[From Bruce Abbott (960713.1155 EST)]
Hans Blom, 960711 --
This is not Hans's most recent post on the subject, but I'd like to back up
and have another go at resolving some confusion. (The confusion may be mine
rather than Hans's, but I'd like to resolve it either way.) Let's go back
to this:
perception action
> --------- |
---<---| world |--<----
---------
>
---<--- disturbanceThus the perception is made up of two (virtual, inseparable) parts:
the result of what the world, with its laws, makes of an action, and
the result of what (part of) the world makes of a "disturbance". This
is, as I understand it, your definition of what a disturbance is.
Right? It is that part of my perception that is not due to my action.
Formula:p = f (a) + d, where f can be any function, static or dynamic.

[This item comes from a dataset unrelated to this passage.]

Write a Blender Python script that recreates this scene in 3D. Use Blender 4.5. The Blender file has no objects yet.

Now, if you mean that a disturbance can be constant, like gravity,
where is the "world"? Doesn't gravity belong to it? Since gravity is
constant, my actions can perfectly well compensate for it, isn't it?
To me, that is a confusion between f and d. Rick's confusion was
between p and d.
The confusion (in my mind, at least) seems to revolve around that rather
vague term "world." I would redraw the above diagram to make the various
parts of "the world" more explicit, as follows:
perception error
> > The System
---[f(i)]-----------------------[f(o)]----------------------
> --------- | The World
input +--<---| X |--<--[f(e)]--+ output
···
---------
>
+--<---[[f(d)]----- disturbance
"X" is the physical variable whose effect on sensory inputs give rise to the
perception to be controlled. Function f(e) represents how the system's
actions are translated through physical laws into effects on X. Function
f(d) represents how the disturbance affects X, again via physical laws.

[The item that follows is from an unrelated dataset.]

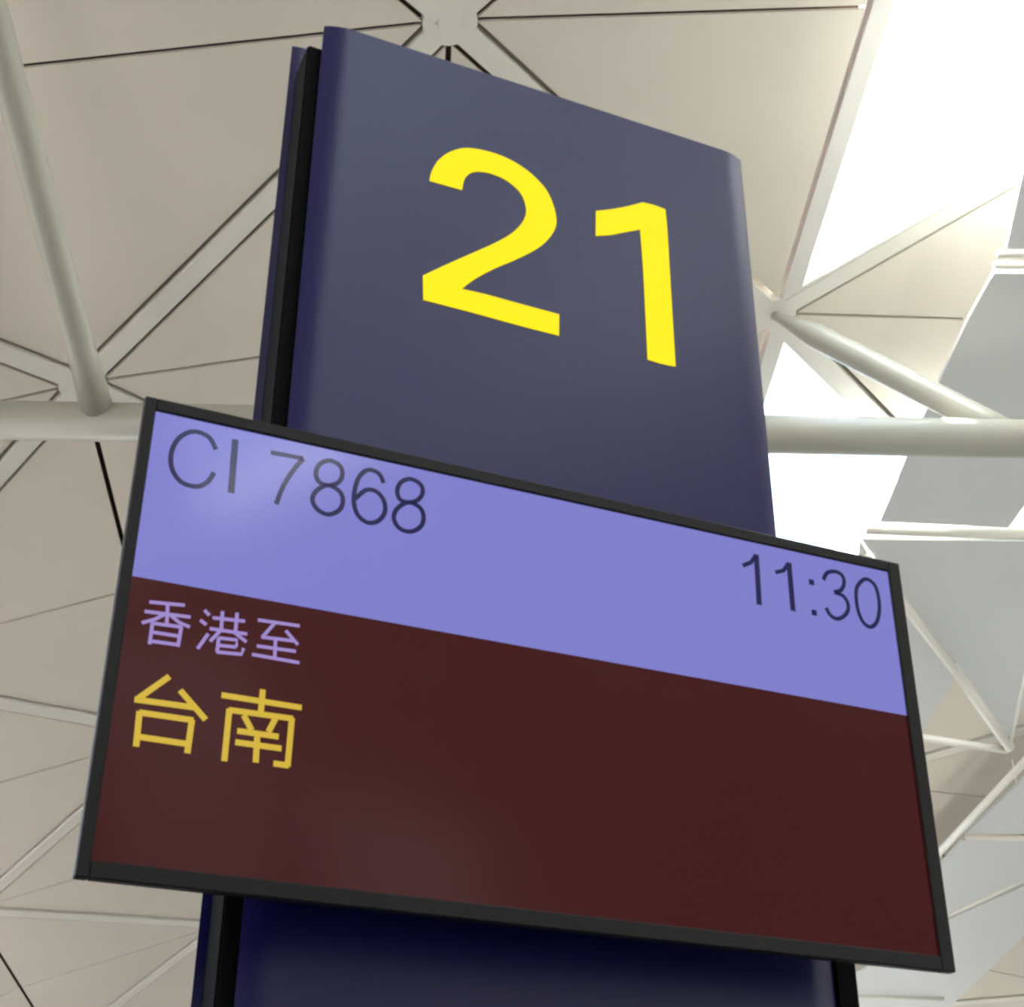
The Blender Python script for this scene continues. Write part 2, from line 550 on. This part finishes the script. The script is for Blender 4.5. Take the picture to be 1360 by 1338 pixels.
GLYPHS = {
 'C' : (0, [[(-0.5216, 0.252), (-0.5318, 0.2676), (-0.5461, 0.273), (-0.5596, 0.2701), (-0.572, 0.2578), (-0.5786, 0.2404), (-0.5791, 0.2206), (-0.5736, 0.2043), (-0.5634, 0.1931), (-0.5512, 0.1893), (-0.5379, 0.1911), (-0.527, 0.2013), (-0.5206, 0.2165)]]) ,
 'I' : (0, [[(-0.4975, 0.2739), (-0.4952, 0.191)]]) ,
 '7' : (0, [[(-0.4472, 0.2657), (-0.4241, 0.2667), (-0.4013, 0.2671)], [(-0.4013, 0.2671), (-0.4104, 0.252), (-0.4213, 0.2293), (-0.4286, 0.2078), (-0.4331, 0.1879)]]) ,
 '8' : (0, [[(-0.3638, 0.2731), (-0.3488, 0.2684), (-0.3443, 0.2551), (-0.3498, 0.2408), (-0.364, 0.2335), (-0.3769, 0.2362), (-0.382, 0.2484), (-0.3778, 0.2637), (-0.3638, 0.2731)], [(-0.364, 0.2335), (-0.3472, 0.228), (-0.3411, 0.2153), (-0.3449, 0.1992), (-0.3595, 0.1885), (-0.3748, 0.192), (-0.3839, 0.205), (-0.3795, 0.2208), (-0.364, 0.2335)]]) ,
 '6' : (0, [[(-0.2837, 0.2558), (-0.2918, 0.2692), (-0.307, 0.2719), (-0.3194, 0.2587), (-0.325, 0.237), (-0.3253, 0.2147), (-0.3181, 0.1963), (-0.3031, 0.1883), (-0.2886, 0.1946), (-0.28, 0.2105), (-0.2826, 0.2282), (-0.2943, 0.2398), (-0.3091, 0.2386), (-0.3241, 0.221)]]) ,
 '8b' : (0, [[(-0.2445, 0.2717), (-0.2298, 0.2668), (-0.2256, 0.2552), (-0.2314, 0.2416), (-0.2452, 0.2336), (-0.2592, 0.2354), (-0.2635, 0.2488), (-0.2583, 0.2632), (-0.2445, 0.2717)], [(-0.2452, 0.2336), (-0.2279, 0.2279), (-0.2229, 0.2127), (-0.2278, 0.1975), (-0.2426, 0.1875), (-0.2587, 0.1902), (-0.2667, 0.2041), (-0.2617, 0.2206), (-0.2452, 0.2336)]]) ,
 '1' : (0, [[(0.3244, 0.271), (0.3219, 0.1842)], [(0.2979, 0.2459), (0.3136, 0.2549), (0.3236, 0.2697)]]) ,
 '1b' : (0, [[(0.3835, 0.2689), (0.3824, 0.1854)], [(0.3567, 0.2463), (0.3719, 0.2527), (0.3826, 0.2677)]]) ,
 ':' : (0, [[(0.4173, 0.2426), (0.4269, 0.2427)], [(0.4165, 0.19), (0.4259, 0.19)]]) ,
 '3' : (0, [[(0.4449, 0.2514), (0.4541, 0.2655), (0.4698, 0.271), (0.4823, 0.2664), (0.4843, 0.2538), (0.4769, 0.2401), (0.463, 0.2333)], [(0.463, 0.2333), (0.4793, 0.2301), (0.4869, 0.2177), (0.4828, 0.2015), (0.4663, 0.1882), (0.4519, 0.1907), (0.4443, 0.2029)]]) ,
 '0' : (0, [[(0.5261, 0.269), (0.5424, 0.2633), (0.5478, 0.2431), (0.5463, 0.2184), (0.5381, 0.1961), (0.5252, 0.1852), (0.5128, 0.1898), (0.5057, 0.2057), (0.504, 0.2279), (0.5084, 0.2514), (0.5261, 0.269)]]) ,
 'xiang' : (1, [[(-0.5817, 0.0141), (-0.5375, 0.0181)], [(-0.5859, 0.0004), (-0.5285, 0.0033)], [(-0.5589, 0.0167), (-0.557, -0.0106)], [(-0.5596, 0.0022), (-0.5718, -0.0078), (-0.5875, -0.0157)], [(-0.5555, 0.0023), (-0.5414, -0.0068), (-0.528, -0.0103)], [(-0.5744, -0.0128), (-0.5745, -0.0422)], [(-0.5749, -0.0138), (-0.5379, -0.0121)], [(-0.5385, -0.0115), (-0.5397, -0.0394)], [(-0.5747, -0.0256), (-0.5389, -0.0251)], [(-0.5748, -0.0378), (-0.5394, -0.0368)]]) ,
 'gang' : (1, [[(-0.5123, 0.0161), (-0.5051, 0.0102)], [(-0.516, 0.0016), (-0.5077, -0.0034)], [(-0.5153, -0.0378), (-0.5041, -0.0152)], [(-0.5009, 0.0076), (-0.459, 0.0106)], [(-0.4892, 0.019), (-0.4883, -0.0065)], [(-0.4703, 0.0205), (-0.47, -0.0072)], [(-0.503, -0.0078), (-0.4547, -0.0065)], [(-0.4891, -0.008), (-0.5007, -0.025)], [(-0.4709, -0.0074), (-0.4547, -0.0176)], [(-0.4902, -0.0183), (-0.467, -0.0171), (-0.4671, -0.0263)], [(-0.4903, -0.0176), (-0.4905, -0.038)], [(-0.4908, -0.0284), (-0.467, -0.0269)], [(-0.4911, -0.0378), (-0.4593, -0.0353), (-0.4576, -0.0266)]]) ,
 'zhi' : (1, [[(-0.4427, 0.0155), (-0.3873, 0.0174)], [(-0.4208, 0.0148), (-0.4352, -0.0077)], [(-0.4362, -0.0072), (-0.3927, -0.0049)], [(-0.4052, 0.0075), (-0.3877, -0.0094)], [(-0.441, -0.0205), (-0.3896, -0.0189)], [(-0.4176, -0.0066), (-0.4164, -0.0349)], [(-0.446, -0.0331), (-0.3838, -0.0337)]]) ,
 'tai' : (2, [[(-0.5455, -0.0801), (-0.5815, -0.1167)], [(-0.5836, -0.1164), (-0.5075, -0.1151)], [(-0.5305, -0.0958), (-0.4953, -0.1286)], [(-0.5757, -0.1303), (-0.5743, -0.1749)], [(-0.576, -0.1319), (-0.5102, -0.1317)], [(-0.512, -0.1311), (-0.513, -0.1743)], [(-0.5752, -0.1623), (-0.5113, -0.1627)]]) ,
 'nan' : (2, [[(-0.4792, -0.0936), (-0.3763, -0.0938)], [(-0.428, -0.0777), (-0.4279, -0.1092)], [(-0.4676, -0.1099), (-0.4673, -0.1776)], [(-0.4681, -0.1115), (-0.3862, -0.1101)], [(-0.3878, -0.1094), (-0.3884, -0.1732)], [(-0.387, -0.1718), (-0.4065, -0.1717)], [(-0.449, -0.1155), (-0.4373, -0.1332)], [(-0.4088, -0.1135), (-0.4161, -0.1323)], [(-0.4552, -0.1368), (-0.4026, -0.1365)], [(-0.4562, -0.1516), (-0.3978, -0.1513)], [(-0.4298, -0.1343), (-0.4286, -0.1738)]]) ,
}
WID = {0: .0068, 1: .0046, 2: .0076}
for k, (t, strokes) in GLYPHS.items():
    if k == ':':
        for q in strokes:
            b = bmesh.new()
            add_stroke(b, q, .0095, FR+.0017, .0003)
            link_mesh('colon_dot', b, M['ink'], scr)
        continue
    b = bmesh.new()
    for q in strokes:
        w = WID[t] * (1.35 if k in ('I', '1', '1b') and len(q) == 2 else 1)
        base = FR + (.0017 if t == 0 else .0024)
        add_stroke(b, open_smooth(q) if t == 0 else q, w, base, .0003)
    link_mesh('character', b, M[('ink', 'lilac', 'gold')[t]], scr)
bm = bmesh.new()
add_box(bm, -.20, .20, .018, .034, -.20, .20, .003)
link_mesh('mount_plate', bm, M['steel'], tv)
for x in (-.14, .14):
    bm = bmesh.new()
    add_box(bm, x-.02, x+.02, .034, .1235, -.16, .16, .003)
    link_mesh('mount_arm', bm, M['steel'], tv)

Note that "The World" in this diagram is everything below the dotted line.
All the factors that determine the current value of X are out there in the
world.
Now, technically, anything that tends to induce a change in X is a
disturbance to X. If X is the 3-dimensional position of a marble on a flat,
horizontal surface, and gravity is pulling straight down on the marble,
then gravity is clearly affecting the marble, but because of the
counter-force being applied by the rigid horizontal surface, gravity has no
tendency to produce a change in X. Gravity in this example is not a
disturbance to X. But suddenly drop the surface out from under the marble
and watch what happens. The marble begins to accelerate downward. Or tilt
the surface downward toward the west -- the marble begins to roll downward
and to the west. To keep X constant under these conditions, the control
system would have to take some kind of action, action that would oppose the
change in X. Gravity is still constant, but because it now tends to induce
a change in X, this effect of gravity on X constitutes a disturbance to X.
But of course the control system knows nothing of X, or of d, or of the
effect of its own actions on X, for that matter. All the system "sees" is
its perception of X, i.e., p. If you introduce noise into p (variations in
p that are independent of X), the system will respond to these just as it
would to any real change in X that produced change in p. It will vary its
output in an attempt to counter those perceived variations, so long as the
variations are not faster than the system's ability to respond. If the
system's own actions are not properly scaled in speed and magnitude, they
may produce unwanted disturbances to X, which the system will then attempt
to correct through further action. All these effects on p are disturbances
to p, whether or not they affect p by altering X.
Hans, which of these effects would you label as "noise"? The perceptual
changes not linked to the state of X, certainly, but what else (if
anything)? Which of these things would you label as "disturbance"? Would
the constant pull of gravity against the (now unsupported) marble qualify,
even though the marble does not move owing to the counteracting output of
the system? What else would you describe as a disturbance in this system?